Generation Y, Yoani Sanchez, Havana, 9 July 2015 – There are several ways to react when faced with another person’s affluence. One of them is the one taught to us by the Castro regime from the time we were little, and that is based on anger and stigmatizing the prosperous. A Robin Hood-like intransigence, the point of which is to snatch from the other person the “excess” or whatever he “has too much of.” This animosity toward anyone who makes progress, accumulates property, or enjoys certain material comforts, has ended up becoming an inseparable component of our idiosyncrasy, although the times seem to be changing.
“I am never going to go on a cruise, but the more they come… the more we gain,” a retired man said yesterday, chewing tobacco and wearing a shirt so worn out his skin showed through. The official news just announced that the US company Carnival Cruise Lines received authorization from Washington to travel to Cuba, and the gentleman was expressing his own opinion about the luxuries enjoyed by others. This symbol of a capitalism of pleasures, fun and wastefulness is about to dock in Havana and it is noteworthy that officialdom will receive it not with shouts or slogans, but rather will welcome it.

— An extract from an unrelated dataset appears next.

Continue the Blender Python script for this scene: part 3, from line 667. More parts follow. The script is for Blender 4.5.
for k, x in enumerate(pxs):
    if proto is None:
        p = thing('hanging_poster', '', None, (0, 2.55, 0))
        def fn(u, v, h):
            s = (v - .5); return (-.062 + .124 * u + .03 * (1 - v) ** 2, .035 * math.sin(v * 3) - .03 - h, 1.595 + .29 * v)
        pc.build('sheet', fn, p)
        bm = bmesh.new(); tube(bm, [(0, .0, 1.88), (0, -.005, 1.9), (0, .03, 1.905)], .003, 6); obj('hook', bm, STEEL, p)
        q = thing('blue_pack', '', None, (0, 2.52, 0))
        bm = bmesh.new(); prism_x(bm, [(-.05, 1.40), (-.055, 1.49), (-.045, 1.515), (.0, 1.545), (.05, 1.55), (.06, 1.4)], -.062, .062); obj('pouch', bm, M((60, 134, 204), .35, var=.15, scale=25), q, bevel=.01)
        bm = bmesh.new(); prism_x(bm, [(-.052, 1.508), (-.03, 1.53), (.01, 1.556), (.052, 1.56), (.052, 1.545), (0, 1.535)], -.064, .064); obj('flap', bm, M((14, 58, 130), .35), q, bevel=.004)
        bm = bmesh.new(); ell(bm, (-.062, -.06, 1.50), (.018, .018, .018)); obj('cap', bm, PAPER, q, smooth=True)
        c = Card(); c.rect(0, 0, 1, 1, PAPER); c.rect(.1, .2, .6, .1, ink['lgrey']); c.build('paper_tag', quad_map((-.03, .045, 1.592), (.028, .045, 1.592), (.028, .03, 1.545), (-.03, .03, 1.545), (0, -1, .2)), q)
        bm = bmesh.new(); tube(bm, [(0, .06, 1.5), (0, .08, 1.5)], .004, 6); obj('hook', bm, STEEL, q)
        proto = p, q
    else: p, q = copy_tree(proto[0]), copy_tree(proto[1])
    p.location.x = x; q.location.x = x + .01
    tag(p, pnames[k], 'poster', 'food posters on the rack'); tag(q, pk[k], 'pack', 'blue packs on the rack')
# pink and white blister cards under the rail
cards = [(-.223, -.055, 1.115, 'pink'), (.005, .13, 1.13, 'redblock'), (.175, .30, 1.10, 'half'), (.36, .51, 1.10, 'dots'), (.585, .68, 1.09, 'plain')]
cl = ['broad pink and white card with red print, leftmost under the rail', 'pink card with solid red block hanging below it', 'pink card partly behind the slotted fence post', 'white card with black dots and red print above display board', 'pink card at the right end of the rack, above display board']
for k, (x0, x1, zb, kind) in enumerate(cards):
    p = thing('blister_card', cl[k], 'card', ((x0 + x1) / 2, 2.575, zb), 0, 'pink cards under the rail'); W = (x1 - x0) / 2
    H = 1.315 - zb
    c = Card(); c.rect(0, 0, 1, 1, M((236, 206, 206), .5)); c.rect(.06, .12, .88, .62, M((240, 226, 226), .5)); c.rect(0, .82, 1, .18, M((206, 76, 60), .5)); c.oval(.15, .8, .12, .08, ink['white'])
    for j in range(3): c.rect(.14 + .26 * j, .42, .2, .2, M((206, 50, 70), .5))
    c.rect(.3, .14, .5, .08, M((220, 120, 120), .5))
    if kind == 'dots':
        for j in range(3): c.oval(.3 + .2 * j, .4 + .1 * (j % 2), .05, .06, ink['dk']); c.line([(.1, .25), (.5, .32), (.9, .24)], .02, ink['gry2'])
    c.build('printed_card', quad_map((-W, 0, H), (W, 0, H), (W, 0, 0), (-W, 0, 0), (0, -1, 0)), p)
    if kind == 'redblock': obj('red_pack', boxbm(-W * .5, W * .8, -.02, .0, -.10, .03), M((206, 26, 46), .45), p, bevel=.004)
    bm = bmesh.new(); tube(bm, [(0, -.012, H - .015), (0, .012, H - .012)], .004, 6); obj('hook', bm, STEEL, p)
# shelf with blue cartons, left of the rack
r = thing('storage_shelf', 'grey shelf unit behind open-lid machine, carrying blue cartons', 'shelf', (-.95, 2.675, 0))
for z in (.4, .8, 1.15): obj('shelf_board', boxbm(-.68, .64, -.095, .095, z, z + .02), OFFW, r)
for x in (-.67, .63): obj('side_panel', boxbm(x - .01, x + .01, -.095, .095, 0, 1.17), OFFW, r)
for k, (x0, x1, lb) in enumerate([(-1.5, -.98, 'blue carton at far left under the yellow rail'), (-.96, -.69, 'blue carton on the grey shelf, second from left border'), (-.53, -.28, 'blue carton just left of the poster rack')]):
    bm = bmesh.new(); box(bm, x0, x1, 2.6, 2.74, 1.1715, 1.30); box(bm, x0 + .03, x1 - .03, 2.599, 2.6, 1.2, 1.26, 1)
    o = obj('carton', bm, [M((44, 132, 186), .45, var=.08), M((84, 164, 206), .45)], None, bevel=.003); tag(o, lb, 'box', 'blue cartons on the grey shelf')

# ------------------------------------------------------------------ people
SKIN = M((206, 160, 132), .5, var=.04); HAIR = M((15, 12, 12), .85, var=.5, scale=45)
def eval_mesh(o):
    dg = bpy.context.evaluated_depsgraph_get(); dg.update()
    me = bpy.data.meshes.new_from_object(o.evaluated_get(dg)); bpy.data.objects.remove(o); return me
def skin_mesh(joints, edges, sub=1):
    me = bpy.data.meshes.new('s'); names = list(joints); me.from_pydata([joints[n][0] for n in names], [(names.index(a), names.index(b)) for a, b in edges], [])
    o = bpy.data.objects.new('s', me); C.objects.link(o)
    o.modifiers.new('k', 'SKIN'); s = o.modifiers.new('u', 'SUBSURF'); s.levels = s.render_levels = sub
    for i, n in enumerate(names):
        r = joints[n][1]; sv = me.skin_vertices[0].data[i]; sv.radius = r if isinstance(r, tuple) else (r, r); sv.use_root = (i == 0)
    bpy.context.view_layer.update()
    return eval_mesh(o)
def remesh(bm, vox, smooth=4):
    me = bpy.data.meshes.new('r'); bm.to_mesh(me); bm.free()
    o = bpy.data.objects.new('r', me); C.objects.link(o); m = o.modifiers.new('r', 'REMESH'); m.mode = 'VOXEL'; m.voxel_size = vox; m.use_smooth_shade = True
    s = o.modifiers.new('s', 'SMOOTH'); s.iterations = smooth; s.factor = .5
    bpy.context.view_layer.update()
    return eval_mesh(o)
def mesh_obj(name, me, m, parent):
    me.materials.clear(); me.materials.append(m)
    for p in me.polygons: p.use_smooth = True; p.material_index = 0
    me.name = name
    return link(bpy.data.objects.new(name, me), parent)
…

Cubans don’t appear scandalized when we talk about these floating behemoths that will arrive with sumptuousness and money, a lot of money. Rather, people calculate the benefit involved when the giant of the seas touches land and a flood of tourists descend with bulging wallets and overflowing sunscreen. Restaurant owners near the Port of Havana are rubbing their hands and tchotchke sellers are hoping to improve their sales.
“Carnival Cruise Lines is the last fig leaf that has been removed and it lays bare their shameless fascination with money, their own and others’.”
Others, like the gentleman with the worn out shirt and the chewing tobacco, will probably not benefit at all from Carnival Line’s arrival. However, unlike in the past when he had spit with anger at these “exploitative bourgeois who come to leave us their trash,” now he seems disposed to cope with such an exhibition of ostentation and glamor. Asked about his tolerance for others’ luxuries, the old man explained that, “There are people here who live like that, so grandly, but they’re up there,” as he pointed a finger skyward to indicate the nomenklatura. “Here the difference is that we will see them coming by sea and they won’t be hiding what they have,” he said.
To preserve the succulent assets associated with power, the government itself is changing its discourse regarding the wealth of others, and trying to attract those, “rich people, bourgeois, empowered,” whom they renounced and fought for decades. However, in order to reap the benefits of luxury tourism, they are sending a contradictory message to their citizens who grew up under calls for egalitarianism and austerity. Carnival Cruise Lines is the last fig leaf that has been removed and it lays bare their shameless fascination with money, their own and others’.